Viva l’intempérie qu’il nous balance, qui nous emboite le pas, la toile du store cérébral se déchire ! Zorn John ne l’a pas volé son nom, tirant de son saxophone ou de ses games calls (sorte d’appeaux électroniques) des grigri, poudres sonores et sortilèges pour tous ceux qui ne montrent pas pattes blanches dans l’auditoire qui l’entoure. Des manières d’expression pré-existent chaque fois que l’exaspération requiert l’exactitude, on dirait alors qu’une scie le visite et travaille de l’intérieur sa cage thoracique, plus encore aggrave ses graves et aiguise l’aigreur de ses aigus.
Haut de 74 cm pour un boucan d’enfer et de paradis, son saxophone alto il le perche, il le plonge, il le frotte le dérouille l’embouche par le genou gauche, il le défroque, il l’étreint, et s’il évolue parfois quelques secondes en eaux d’apparence claire, c’est pour mieux les troubler l’instant d’après.
Avec ses acolytes-apôtres de scène, il forme des groupes, appelons ça des bandes organisées inclassables, qui traversent les décennies, dont voici quelques noms francisés : « Analgésique », « Cité nue », « Hémophile », « Fils de la lune », « Simulacre », ou encore « Masada » – forteresse qui domine la mer Morte et dernière poche de résistance des patriotes juifs face l’armée romaine. Zorn y est athlète chuintant sur une octave qu’on crut jusqu’alors inatteignable voire tabou, ses notes et sons nous piquent et nous inoculent leur dengue estivale.
Pour un tel énergumène de l’improvisation, magicien oui, le sujet – qui est le souffle – n’a pas d’épuisement, le souffle est illimité, illimitant, il est symboliquement l’immortel en l’être humain. Tremblements sans syllabe d’appui, ellipses et débauches, ahan qui en cache toujours un autre, en porte-à-faux, l’air se trouve rapidement comprimé dans le bocal, le corps conique, puis la culasse de l’instrument, ne semble reprendre connaissance qu’une fois expulsé du pavillon.
Les vagues de chatouillis palatins, les reflux d’air, les micro-rafales au ras des lèvres pour tenir bon, user de la débrouille, de la dextérité à toute épreuve, et qu’il ne s’agisse plus que d’aller de l’avant sans s’arrêter, au son des sons.
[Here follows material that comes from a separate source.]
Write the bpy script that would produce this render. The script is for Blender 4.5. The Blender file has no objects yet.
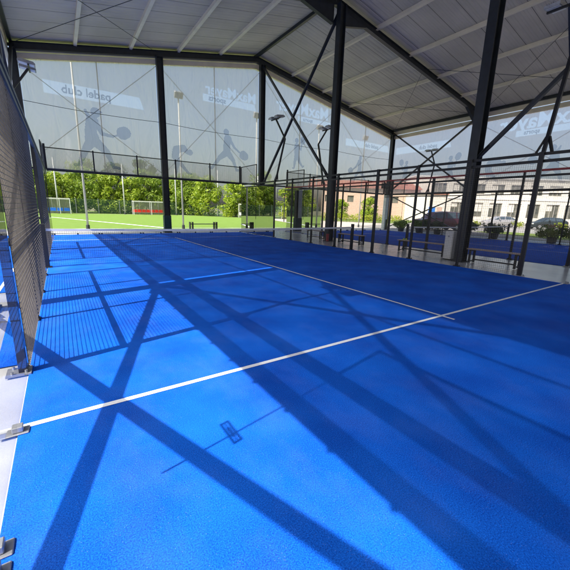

Rapacité des rebonds, apnée surfeuse, puncheur né lorsqu’il joue ses pièces intellectuelles, et intello décapant dans ce qu’il nomme ses Game pieces comme « Hockey », « Polo », « Rugby » ou encore « Archery », tout ne se contredisant évidemment pas.
Viva l’intempérie qu’il nous expédie de ces assauts fanatiques, de ces fulgurances fantastiques, il nous attire, du bout de son sax alto nous fait fuir, nous fait rêver tordus contre terre, nous fait avaler son cocktail chimique par les oreilles, y ajoutant parfois un peu de faux sucre.
Son saxophone alto, il sait si bien le faire se sentir à l’étroit autant que le souffle qui le parcourt est à l’étroit, donnant dans le chapelet de cris, dans le cri-crécelle, dans le cri pour prolonger, jamais pour abréger, ou délogeant de son trou noir à coups de claquements de rein une lumière d’avant la lumière. Fervent croyant au sublime de l’air qui permet ce souffle bluffant, ou hérétique convaincu installé au 209 Broadway pour une improvisation de plus de trois quarts d’heure à la tribune d’orgue de la Chapelle Saint Paul (NY), tout ne se contredisant pas, évidemment.